The Falco community, in 0.24.0 promoted the userspace instrumentation feature to official support to be included in Falco.

However, there's a difference between userspace instrumentation and the other drivers. At the moment of writing, the Falco project does not have any officially supported userspace instrumentation implementation.

To summarize: the code that defines the contracts to do userspace instrumentation in Falco itself is stable and under official support. While there's no implementation that reached the status of official support yet

The community is working on an implementation based on PTRACE(2) that you can find falcosecurity/pdig.

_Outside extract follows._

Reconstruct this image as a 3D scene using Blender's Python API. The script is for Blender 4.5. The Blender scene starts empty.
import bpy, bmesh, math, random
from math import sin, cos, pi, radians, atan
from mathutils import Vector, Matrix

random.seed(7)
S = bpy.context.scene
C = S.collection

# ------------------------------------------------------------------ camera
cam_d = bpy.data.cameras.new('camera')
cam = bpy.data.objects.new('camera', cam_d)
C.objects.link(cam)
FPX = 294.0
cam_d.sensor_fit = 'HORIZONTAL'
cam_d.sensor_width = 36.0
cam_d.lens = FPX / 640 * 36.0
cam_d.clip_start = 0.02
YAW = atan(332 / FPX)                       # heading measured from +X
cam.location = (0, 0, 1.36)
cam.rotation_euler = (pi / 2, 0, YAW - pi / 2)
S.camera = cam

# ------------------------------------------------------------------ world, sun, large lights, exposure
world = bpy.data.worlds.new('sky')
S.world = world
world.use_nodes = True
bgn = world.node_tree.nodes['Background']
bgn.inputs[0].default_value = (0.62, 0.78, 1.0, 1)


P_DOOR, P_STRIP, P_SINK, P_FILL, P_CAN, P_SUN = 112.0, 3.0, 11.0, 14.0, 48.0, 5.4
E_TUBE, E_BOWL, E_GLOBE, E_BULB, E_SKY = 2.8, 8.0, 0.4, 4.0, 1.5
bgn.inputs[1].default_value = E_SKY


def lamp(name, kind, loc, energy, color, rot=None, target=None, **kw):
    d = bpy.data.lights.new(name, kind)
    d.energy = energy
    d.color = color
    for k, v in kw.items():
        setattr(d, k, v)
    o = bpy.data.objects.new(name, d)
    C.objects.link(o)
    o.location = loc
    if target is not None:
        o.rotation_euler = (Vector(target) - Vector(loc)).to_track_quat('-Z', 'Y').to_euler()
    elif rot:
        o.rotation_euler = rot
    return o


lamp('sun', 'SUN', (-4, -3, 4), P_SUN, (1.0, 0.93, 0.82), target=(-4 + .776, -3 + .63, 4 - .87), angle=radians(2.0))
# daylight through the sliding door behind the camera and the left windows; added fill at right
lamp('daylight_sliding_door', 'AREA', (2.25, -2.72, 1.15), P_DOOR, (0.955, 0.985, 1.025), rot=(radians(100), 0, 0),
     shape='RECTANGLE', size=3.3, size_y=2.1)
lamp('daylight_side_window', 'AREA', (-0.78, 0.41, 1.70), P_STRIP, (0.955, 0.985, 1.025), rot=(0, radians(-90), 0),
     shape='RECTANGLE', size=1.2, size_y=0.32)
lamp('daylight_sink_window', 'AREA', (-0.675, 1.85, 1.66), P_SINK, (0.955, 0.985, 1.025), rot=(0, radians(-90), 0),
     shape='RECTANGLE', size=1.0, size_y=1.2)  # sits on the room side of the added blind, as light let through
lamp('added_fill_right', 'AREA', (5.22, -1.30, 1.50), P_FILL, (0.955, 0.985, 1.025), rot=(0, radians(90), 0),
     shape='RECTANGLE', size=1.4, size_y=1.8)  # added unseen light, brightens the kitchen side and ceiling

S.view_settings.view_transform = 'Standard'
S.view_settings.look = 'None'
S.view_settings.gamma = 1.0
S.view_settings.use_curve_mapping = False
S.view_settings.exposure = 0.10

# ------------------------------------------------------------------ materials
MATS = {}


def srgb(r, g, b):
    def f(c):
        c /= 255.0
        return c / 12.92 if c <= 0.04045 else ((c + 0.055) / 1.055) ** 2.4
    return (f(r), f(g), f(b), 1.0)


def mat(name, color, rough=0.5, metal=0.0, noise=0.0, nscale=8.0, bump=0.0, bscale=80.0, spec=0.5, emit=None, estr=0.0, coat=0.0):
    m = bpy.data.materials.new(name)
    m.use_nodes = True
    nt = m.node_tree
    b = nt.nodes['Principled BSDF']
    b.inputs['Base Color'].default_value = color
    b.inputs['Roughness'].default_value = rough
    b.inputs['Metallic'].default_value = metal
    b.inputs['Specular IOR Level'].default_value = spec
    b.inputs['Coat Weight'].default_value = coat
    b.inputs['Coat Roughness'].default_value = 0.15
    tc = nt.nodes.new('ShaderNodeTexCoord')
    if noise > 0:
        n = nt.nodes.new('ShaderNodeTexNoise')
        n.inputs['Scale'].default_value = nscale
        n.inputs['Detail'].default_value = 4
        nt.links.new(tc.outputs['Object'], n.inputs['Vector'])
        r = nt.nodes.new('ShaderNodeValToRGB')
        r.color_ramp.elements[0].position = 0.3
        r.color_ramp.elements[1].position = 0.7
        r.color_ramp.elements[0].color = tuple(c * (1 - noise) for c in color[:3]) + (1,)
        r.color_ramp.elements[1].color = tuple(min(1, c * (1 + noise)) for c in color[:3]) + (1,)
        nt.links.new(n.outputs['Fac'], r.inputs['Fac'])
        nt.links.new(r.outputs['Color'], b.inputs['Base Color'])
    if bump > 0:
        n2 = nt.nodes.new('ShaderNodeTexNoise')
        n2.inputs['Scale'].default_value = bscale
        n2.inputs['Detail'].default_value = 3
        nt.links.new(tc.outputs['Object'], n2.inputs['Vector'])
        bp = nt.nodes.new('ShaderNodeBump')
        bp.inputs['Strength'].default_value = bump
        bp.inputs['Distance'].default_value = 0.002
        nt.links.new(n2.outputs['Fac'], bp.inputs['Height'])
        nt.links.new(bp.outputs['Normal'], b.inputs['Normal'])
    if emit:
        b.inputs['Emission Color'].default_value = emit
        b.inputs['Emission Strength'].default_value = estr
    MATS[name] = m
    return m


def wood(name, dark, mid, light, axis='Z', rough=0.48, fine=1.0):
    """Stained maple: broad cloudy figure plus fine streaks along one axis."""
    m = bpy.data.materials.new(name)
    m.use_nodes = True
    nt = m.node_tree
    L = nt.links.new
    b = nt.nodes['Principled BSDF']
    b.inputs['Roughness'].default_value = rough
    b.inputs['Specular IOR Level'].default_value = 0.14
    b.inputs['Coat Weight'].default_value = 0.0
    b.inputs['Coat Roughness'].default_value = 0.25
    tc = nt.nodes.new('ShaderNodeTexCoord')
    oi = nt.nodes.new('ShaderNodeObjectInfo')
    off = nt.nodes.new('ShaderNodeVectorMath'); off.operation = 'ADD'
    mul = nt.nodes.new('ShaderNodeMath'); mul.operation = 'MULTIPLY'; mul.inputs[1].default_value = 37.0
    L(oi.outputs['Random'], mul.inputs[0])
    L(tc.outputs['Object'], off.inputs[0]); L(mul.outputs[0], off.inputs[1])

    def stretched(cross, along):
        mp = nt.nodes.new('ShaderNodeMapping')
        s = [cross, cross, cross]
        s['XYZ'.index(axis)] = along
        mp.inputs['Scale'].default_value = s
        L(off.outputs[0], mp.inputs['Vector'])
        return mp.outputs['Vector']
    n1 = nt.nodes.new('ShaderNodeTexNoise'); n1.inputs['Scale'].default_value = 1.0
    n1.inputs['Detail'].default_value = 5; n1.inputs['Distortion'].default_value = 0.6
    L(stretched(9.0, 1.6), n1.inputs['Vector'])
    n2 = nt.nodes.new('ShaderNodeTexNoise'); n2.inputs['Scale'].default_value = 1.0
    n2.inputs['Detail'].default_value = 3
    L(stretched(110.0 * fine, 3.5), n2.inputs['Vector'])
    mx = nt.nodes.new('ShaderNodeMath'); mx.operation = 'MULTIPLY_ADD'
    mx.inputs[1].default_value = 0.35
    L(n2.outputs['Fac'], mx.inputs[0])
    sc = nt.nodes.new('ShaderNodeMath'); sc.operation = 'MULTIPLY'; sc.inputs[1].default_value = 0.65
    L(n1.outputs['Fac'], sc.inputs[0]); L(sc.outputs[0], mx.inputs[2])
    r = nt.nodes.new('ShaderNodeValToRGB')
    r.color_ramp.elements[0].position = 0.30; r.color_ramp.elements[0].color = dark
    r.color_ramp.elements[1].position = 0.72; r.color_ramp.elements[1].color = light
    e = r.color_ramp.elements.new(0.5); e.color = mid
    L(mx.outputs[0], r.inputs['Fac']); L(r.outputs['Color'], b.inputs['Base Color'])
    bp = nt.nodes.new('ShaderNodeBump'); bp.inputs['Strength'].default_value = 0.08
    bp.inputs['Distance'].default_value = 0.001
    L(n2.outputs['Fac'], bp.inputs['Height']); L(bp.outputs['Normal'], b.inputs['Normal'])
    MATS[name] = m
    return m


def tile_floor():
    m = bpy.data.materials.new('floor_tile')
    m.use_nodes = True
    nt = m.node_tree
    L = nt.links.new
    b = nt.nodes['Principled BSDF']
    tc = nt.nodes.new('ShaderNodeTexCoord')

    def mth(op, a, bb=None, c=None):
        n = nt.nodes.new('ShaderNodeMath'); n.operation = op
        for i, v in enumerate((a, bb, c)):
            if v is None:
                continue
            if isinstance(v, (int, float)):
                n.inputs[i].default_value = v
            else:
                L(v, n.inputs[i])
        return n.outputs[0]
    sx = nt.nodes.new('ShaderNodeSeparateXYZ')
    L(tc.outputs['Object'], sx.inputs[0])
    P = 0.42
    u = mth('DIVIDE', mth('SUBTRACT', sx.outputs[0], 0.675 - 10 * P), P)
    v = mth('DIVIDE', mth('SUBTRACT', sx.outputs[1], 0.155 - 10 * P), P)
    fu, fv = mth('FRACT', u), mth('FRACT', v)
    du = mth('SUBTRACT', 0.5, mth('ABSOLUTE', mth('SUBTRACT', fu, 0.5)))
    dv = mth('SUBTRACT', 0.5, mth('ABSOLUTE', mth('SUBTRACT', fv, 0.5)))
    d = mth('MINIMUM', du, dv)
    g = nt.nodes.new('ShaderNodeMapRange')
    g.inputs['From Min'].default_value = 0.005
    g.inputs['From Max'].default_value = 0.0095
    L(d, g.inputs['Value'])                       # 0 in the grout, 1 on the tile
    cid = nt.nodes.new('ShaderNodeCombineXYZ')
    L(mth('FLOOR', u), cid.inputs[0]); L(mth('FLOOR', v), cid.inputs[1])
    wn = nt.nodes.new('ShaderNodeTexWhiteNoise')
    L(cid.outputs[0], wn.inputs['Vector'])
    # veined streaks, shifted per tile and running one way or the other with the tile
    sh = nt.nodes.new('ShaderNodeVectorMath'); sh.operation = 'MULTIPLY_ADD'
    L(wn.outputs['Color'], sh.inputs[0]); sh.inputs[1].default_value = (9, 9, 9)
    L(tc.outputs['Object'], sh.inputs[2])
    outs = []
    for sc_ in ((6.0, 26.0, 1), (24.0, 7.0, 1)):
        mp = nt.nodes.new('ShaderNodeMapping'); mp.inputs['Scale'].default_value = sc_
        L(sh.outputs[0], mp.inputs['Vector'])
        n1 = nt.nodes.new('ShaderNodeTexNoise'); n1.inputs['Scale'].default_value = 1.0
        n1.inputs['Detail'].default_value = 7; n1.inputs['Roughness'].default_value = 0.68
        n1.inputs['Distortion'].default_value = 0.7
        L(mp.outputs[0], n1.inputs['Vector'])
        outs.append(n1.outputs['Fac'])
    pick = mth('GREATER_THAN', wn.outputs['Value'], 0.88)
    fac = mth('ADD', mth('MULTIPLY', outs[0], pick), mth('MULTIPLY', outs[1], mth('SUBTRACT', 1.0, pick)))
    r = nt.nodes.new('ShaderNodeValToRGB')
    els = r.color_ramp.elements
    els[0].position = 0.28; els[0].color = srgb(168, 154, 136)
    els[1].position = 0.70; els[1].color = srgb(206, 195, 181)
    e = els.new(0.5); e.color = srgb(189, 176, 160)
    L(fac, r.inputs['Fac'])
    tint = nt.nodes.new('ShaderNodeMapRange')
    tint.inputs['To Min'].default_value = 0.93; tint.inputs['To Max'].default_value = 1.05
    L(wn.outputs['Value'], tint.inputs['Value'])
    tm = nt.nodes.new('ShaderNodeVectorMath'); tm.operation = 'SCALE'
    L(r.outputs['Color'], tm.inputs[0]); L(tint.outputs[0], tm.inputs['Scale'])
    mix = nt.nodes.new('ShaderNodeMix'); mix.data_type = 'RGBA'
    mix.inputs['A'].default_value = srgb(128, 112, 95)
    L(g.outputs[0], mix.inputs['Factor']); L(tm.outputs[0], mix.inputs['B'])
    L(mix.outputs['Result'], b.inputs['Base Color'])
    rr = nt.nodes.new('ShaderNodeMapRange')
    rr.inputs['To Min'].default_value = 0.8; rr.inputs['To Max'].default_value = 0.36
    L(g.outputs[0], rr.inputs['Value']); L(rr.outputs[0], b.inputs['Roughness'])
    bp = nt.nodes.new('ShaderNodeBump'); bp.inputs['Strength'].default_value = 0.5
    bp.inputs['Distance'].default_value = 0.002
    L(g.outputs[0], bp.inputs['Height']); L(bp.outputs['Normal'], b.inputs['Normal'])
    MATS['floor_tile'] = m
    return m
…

How to enable userspace instrumentation in Falco:

  • Start Falco with the --userspace flag. This will tell Falco to look at userspace instrumentation instead of looking at the Kernel module (the default).
  • Select the userspace instrumentation implementation you want to use (let's take pdig as it is the only one available now)
  • Now, since pdig is still incubating - a very early stage - it's not included in our release process. This, for you, means that to install it, you will need to compile it yourself. Follow the instructions here.
  • Now that you have pdig installed, you will need to start it. Remember, in the case of pdig, it does not know the root process tree you want to instrument by itself. You have to specify that via the -p flag or start the process with pdig itself. It's very similar to running a debugger against a binary. You can run a process directly using it or instrument an existing process. Full instructions here.

There are attempts at making the installation process easier, but the community didn't pick one yet and it's likely that many iterations will go into making any one of the below GA. However, here's a list of projects you can look at if you want to get Falco with userspace instrumentation in Kubernetes.

  • Falco Trace - a convenient container image to use as a base to add userspace instrumentation to your images.
  • Falco Inject - a tool that uses Falco Trace artifacts to inject Falco and userspace instrumentation into your containers via the Kubernetes API.

As you probably already understood, the userspace instrumentation drivers are a bit different, handle them with care!